Sculpting American History

By Linda Tancs

Daniel Chester French was America’s foremost sculptor of public monuments. One of his first and most beloved sculptures is of an image of a Revolutionary War “Minute Man,” found today at the Old North Bridge in Concord, Massachusetts. He’s also responsible for the goliath Abraham Lincoln sculpture at the monument in Washington, D.C. Inspired by the natural beauty of the Berkshire Hills, French purchased the former Marshall Warner farm in 1896 as a summer residence. Known as Chesterwood, he worked on over 200 public and private commissions there. Both a national and Massachusetts historic landmark, the studio, residence and woodlands beckon visitors to the Glendale section of Stockbridge, Massachusetts.

The Mount in Massachusetts

By Linda Tancs

One of America’s greatest writers, Edith Wharton wrote over 40 books in 40 years, including The Age of InnocenceEthan Frome and The House of Mirth. In 1902 the Pulitzer Prize-winning author designed and built her own home, The Mount, in Lenox, Massachusetts. A National Historic Landmark, her beloved home is now a cultural center celebrating the life and works of its most famous occupant. The estate is a study in English, French and Italian traditions, boasting a classically inspired main house modeled after an estate in Lincolnshire, an elegant Georgian Revival stable, formal gardens inspired by French and Italian landmarks and sculpted landscaping. The property is open to visitors from May to October.

America’s Fleet Museum

By Linda Tancs

Located in southeastern Massachusetts on scenic Mt. Hope Bay, Battleship Cove is America’s fleet museum. Home to the highly decorated battleship USS Massachusetts (saved from demolition), it also features the world’s largest collection of World War II naval vessels, including the destroyer, Joseph P. Kennedy, Jr., the submarine Lionfish, PT 617 and PT 796 and the Soviet-built missile corvette, Hiddensee. A great day out in the Fall River area, there’s a re-creation of the Iwo Jima setting at Bicentennial Park.

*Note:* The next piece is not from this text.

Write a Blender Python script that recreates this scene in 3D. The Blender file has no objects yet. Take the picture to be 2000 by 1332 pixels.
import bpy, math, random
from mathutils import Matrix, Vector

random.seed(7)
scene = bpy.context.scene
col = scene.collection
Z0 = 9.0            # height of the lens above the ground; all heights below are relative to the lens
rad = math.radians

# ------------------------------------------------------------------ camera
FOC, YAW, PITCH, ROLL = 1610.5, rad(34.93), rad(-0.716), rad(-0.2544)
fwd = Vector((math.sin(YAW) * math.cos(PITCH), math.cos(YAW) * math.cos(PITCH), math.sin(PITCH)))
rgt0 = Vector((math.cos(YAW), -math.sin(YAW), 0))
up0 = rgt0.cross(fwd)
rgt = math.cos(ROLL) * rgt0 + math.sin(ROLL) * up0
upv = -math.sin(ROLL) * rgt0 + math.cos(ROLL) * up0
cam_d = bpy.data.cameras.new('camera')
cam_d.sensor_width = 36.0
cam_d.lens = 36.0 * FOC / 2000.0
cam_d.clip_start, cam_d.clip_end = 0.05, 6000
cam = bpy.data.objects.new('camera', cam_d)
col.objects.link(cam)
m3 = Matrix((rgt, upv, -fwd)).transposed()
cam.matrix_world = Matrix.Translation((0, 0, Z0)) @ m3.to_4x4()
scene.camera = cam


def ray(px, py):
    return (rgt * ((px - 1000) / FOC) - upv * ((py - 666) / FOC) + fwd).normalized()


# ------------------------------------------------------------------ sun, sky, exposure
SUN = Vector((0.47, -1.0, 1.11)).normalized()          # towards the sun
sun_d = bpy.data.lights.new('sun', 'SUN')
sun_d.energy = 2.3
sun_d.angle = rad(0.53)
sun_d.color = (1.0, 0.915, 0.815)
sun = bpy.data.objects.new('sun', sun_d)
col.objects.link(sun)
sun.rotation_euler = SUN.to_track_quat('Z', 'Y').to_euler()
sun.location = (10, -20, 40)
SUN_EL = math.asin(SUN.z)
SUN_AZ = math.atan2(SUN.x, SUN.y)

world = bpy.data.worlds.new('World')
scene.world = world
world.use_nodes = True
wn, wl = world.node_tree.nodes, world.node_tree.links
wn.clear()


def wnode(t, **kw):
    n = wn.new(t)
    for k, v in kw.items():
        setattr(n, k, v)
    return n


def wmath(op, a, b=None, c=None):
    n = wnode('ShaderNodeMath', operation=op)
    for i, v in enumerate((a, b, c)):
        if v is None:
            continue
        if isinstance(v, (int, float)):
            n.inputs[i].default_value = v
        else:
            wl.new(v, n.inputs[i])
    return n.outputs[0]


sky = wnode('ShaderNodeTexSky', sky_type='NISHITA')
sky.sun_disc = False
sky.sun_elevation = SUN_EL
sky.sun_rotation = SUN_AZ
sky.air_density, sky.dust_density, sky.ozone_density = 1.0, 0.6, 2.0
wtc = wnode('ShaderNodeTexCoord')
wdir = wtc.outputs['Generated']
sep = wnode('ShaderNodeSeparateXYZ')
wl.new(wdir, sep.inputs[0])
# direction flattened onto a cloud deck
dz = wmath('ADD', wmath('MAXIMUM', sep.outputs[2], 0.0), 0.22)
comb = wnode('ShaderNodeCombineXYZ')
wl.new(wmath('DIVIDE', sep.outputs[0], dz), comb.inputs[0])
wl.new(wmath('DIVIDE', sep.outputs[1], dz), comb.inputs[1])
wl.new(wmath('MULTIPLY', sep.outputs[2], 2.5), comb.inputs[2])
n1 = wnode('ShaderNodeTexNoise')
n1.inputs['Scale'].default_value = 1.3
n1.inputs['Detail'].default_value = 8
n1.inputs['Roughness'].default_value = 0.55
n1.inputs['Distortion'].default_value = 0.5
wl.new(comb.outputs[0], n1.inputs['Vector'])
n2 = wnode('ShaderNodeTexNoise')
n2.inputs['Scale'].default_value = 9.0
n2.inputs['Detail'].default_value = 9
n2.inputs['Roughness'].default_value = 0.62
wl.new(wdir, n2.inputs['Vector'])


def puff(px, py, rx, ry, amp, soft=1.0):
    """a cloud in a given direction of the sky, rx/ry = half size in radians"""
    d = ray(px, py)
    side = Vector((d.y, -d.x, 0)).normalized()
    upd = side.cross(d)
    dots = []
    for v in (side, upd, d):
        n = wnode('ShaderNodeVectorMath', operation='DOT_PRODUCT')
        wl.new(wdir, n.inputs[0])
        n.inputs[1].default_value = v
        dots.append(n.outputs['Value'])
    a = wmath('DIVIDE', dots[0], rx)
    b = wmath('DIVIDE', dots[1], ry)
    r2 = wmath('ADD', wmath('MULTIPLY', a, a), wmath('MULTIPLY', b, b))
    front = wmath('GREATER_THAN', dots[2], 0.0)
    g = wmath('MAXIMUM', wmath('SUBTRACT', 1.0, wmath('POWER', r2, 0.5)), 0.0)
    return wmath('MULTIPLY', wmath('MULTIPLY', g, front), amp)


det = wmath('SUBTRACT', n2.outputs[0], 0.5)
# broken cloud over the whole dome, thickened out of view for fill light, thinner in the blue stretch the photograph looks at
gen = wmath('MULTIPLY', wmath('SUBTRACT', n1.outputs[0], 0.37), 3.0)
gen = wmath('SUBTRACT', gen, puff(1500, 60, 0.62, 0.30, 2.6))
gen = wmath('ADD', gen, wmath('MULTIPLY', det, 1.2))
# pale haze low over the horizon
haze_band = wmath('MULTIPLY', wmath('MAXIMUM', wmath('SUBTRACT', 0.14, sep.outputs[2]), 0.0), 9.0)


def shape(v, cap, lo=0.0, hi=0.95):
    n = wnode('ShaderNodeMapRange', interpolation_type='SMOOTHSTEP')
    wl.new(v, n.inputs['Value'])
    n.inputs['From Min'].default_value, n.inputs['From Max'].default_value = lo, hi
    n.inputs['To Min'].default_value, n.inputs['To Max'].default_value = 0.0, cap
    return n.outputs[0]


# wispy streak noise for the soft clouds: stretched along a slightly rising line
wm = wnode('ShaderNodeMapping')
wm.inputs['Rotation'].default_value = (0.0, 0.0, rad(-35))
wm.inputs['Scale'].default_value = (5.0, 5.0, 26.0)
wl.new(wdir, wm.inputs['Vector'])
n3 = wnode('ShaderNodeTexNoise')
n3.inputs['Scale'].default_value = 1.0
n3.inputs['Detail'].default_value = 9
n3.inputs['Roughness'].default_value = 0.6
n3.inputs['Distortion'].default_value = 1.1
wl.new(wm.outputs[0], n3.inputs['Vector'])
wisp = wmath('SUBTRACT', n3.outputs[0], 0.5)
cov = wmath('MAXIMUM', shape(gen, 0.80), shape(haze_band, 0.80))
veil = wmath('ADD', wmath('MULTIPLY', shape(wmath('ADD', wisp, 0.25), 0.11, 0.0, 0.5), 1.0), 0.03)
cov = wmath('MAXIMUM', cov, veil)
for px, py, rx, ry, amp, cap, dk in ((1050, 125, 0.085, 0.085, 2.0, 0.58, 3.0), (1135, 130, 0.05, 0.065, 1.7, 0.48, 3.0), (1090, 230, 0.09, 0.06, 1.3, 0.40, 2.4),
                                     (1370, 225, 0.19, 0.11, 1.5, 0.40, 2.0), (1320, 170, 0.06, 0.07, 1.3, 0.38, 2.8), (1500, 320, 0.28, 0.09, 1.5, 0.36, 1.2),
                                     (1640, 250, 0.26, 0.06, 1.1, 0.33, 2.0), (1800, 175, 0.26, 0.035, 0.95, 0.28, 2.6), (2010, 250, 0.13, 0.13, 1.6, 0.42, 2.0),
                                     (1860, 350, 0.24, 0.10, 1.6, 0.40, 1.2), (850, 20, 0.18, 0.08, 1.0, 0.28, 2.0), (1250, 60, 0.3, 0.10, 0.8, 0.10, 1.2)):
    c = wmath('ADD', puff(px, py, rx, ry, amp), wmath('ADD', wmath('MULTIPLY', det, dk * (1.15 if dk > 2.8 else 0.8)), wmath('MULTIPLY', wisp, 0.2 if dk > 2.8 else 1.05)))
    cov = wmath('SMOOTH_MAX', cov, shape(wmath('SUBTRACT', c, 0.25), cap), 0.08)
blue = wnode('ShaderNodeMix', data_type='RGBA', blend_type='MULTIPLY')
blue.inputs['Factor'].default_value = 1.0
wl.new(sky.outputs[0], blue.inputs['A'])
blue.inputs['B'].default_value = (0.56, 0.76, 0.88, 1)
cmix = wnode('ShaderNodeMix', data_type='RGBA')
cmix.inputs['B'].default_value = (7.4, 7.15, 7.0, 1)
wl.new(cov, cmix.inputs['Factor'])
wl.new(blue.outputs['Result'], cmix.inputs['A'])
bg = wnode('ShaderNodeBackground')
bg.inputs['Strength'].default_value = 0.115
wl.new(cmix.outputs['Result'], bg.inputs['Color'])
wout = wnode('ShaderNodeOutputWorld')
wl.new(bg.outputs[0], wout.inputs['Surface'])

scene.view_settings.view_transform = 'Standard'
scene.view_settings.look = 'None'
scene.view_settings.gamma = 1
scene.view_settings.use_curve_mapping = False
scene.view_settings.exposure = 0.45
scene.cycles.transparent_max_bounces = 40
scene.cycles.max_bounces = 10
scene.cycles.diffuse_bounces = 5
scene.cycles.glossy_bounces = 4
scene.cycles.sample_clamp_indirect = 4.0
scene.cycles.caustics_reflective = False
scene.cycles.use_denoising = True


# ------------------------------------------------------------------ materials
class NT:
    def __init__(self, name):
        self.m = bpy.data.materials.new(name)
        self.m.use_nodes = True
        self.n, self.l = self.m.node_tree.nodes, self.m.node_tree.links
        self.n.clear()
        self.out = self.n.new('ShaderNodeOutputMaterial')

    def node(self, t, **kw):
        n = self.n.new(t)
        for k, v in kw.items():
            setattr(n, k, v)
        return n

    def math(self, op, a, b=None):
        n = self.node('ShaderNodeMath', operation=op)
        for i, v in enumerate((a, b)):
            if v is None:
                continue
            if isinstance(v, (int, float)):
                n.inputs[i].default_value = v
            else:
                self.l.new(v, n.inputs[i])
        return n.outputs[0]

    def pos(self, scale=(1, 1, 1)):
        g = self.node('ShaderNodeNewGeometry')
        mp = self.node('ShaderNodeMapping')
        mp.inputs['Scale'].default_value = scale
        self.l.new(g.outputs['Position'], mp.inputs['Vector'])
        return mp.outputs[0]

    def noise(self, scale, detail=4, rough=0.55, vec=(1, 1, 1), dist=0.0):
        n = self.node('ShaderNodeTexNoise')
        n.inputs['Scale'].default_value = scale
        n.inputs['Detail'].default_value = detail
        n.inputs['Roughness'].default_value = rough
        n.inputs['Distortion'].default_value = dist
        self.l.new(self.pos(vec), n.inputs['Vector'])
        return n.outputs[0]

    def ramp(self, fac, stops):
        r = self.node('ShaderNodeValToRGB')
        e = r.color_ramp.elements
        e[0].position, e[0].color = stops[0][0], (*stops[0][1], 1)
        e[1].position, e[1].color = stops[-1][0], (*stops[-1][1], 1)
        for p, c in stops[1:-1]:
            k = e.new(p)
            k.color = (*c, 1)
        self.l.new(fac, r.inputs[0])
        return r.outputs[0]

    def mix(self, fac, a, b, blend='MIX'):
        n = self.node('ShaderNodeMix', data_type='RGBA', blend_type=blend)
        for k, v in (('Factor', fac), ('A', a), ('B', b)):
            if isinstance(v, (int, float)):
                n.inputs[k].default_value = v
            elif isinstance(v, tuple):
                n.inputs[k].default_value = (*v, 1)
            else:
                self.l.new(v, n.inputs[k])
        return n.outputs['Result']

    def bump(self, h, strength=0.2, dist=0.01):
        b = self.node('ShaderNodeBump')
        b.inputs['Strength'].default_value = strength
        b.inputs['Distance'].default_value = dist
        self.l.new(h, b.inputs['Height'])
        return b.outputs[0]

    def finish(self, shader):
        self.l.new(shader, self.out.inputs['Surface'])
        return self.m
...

America’s Oldest Restaurant

By Linda Tancs

Along Boston’s Freedom Trail you’ll find America’s oldest restaurant, Union Oyster House. Housed in a building dating back to pre-Revolutionary days (1716), its stalls and oyster bars remain in their original positions since the opening in 1826. The brick structure was designated a National Historic Landmark in 2003 and is a rare surviving example of the city’s Georgian architecture. A favorite of statesmen, artists, travelers, inventors, athletes and theatre figures, it’s notable as the home of Isaiah Thomas (publisher of The Massachusetts Spy from 1771 to 1775) and the place where Louis Philippe, later King of France, taught French to prominent Bostonians. The toothpick (invented by a Maine family in the timber industry) also made its debut there. Not only is the Massachusetts eatery America’s oldest restaurant, but it’s also one of the world’s oldest establishments (the oldest being Botín in Madrid, founded in 1725).

Home of Little Women

By Linda Tancs

Louisa May Alcott wrote her beloved classic Little Women at Orchard House in Concord, Massachusetts. The grounds contained an orchard of 40 apple trees, giving the home its name. Largely unchanged since the Alcott occupancy in the mid-1800s, the premises even retain 80 percent of the family furnishings, making a visit to the property akin to walking through the pages of the novel. The house is shown by guided tour only.

African Meeting in America

By Linda Tancs

In Boston, Massachusetts, the African Meeting House is the oldest African edifice in America, and the adjacent Abiel Smith School is the first building in the nation constructed for the sole purpose of housing a black public school. Located on Beacon Hill, both structures were built in the 1800s and represent the crown jewels of the Museum of African American History. Once the heart of Boston’s 19th century free black community, the historic landmarks are a testament to courage, ingenuity and perseverance. You can discover the stories of courageous Americans on a guided walking tour of two trails highlighting black heritage and community. The museum’s branch in Nantucket hosts another meeting house and heritage trail.